IBM’s Rometty Takes 2014 Bonus Amid Struggles in Cloud Shift

(Bloomberg) -- IBM Chief Executive Officer Ginni Rometty is taking her annual bonus for 2014, a year when the company posted its first per-share profit decline in more than a decade and the shares tumbled 14 percent.

Rometty will get an incentive payout of $3.6 million, according to a company filing released Friday. This year, she will receive her first salary increase -- 6.7 percent to $1.6 million -- since taking the helm in 2012. Last year, the International Business Machines Corp. executive team opted not to take the bonuses tied to 2013 performance “in view of the company’s overall full-year results,” she said at the time.

Since then, the state of the company hasn’t improved much. IBM posted 11 straight quarters of falling revenue, dragged down by weakening demand for hardware and services. New initiatives like cloud computing and business analytics haven’t grown fast enough to make up for sales declines and divested businesses.
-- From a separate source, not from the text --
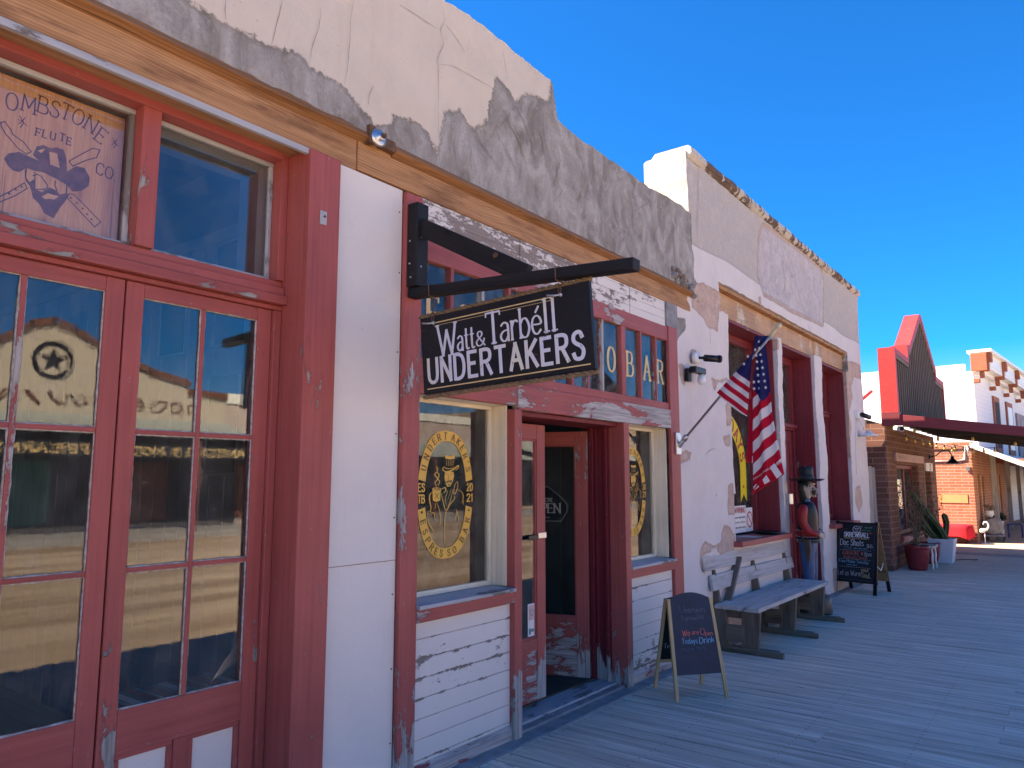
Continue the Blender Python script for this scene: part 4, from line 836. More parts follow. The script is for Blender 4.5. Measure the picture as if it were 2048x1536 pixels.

Ed Barbini, a spokesman for Armonk, New York-based IBM, declined to comment about Rometty’s pay.

Rometty has tried to reposition IBM for growth through new initiatives like business analytics, which was a $17 billion division last year, and cloud computing, which has an annual run rate of $3.5 billion in revenue for software and services delivered via the Web. Simultaneously, she’s divested lower- margin operations, fired some workers and hired new employees in expanding businesses.

Forecast Change

In October, Rometty ditched a long-held profit goal instated by her predecessor Sam Palmisano, tossing the $18 a share in adjusted earnings guidance for 2014. That drove down the stock, making it the worst performer in the Dow Jones Industrial Average for a second straight year.

The company posted operating earnings-per-share of $16.53 in 2014, a decline of 1 percent from a year earlier, dragged down by fourth-quarter sales that fell in every reported business unit and geography.

IBM’s annual incentive bonuses for the past two years are largely based on performance compared with financial metrics: operating net income weighs in at 60 percent, while revenue growth and free cash flow account for 20 percent each, according to IBM’s proxy statement.

In 2014, operating income from continuing operations fell 9 percent to $16.7 billion while revenue dropped 6 percent, or 1 percent adjusted for currency fluctuations. The company posted free cash flow of $12 billion after cutting its initial guidance of $16 billion in October.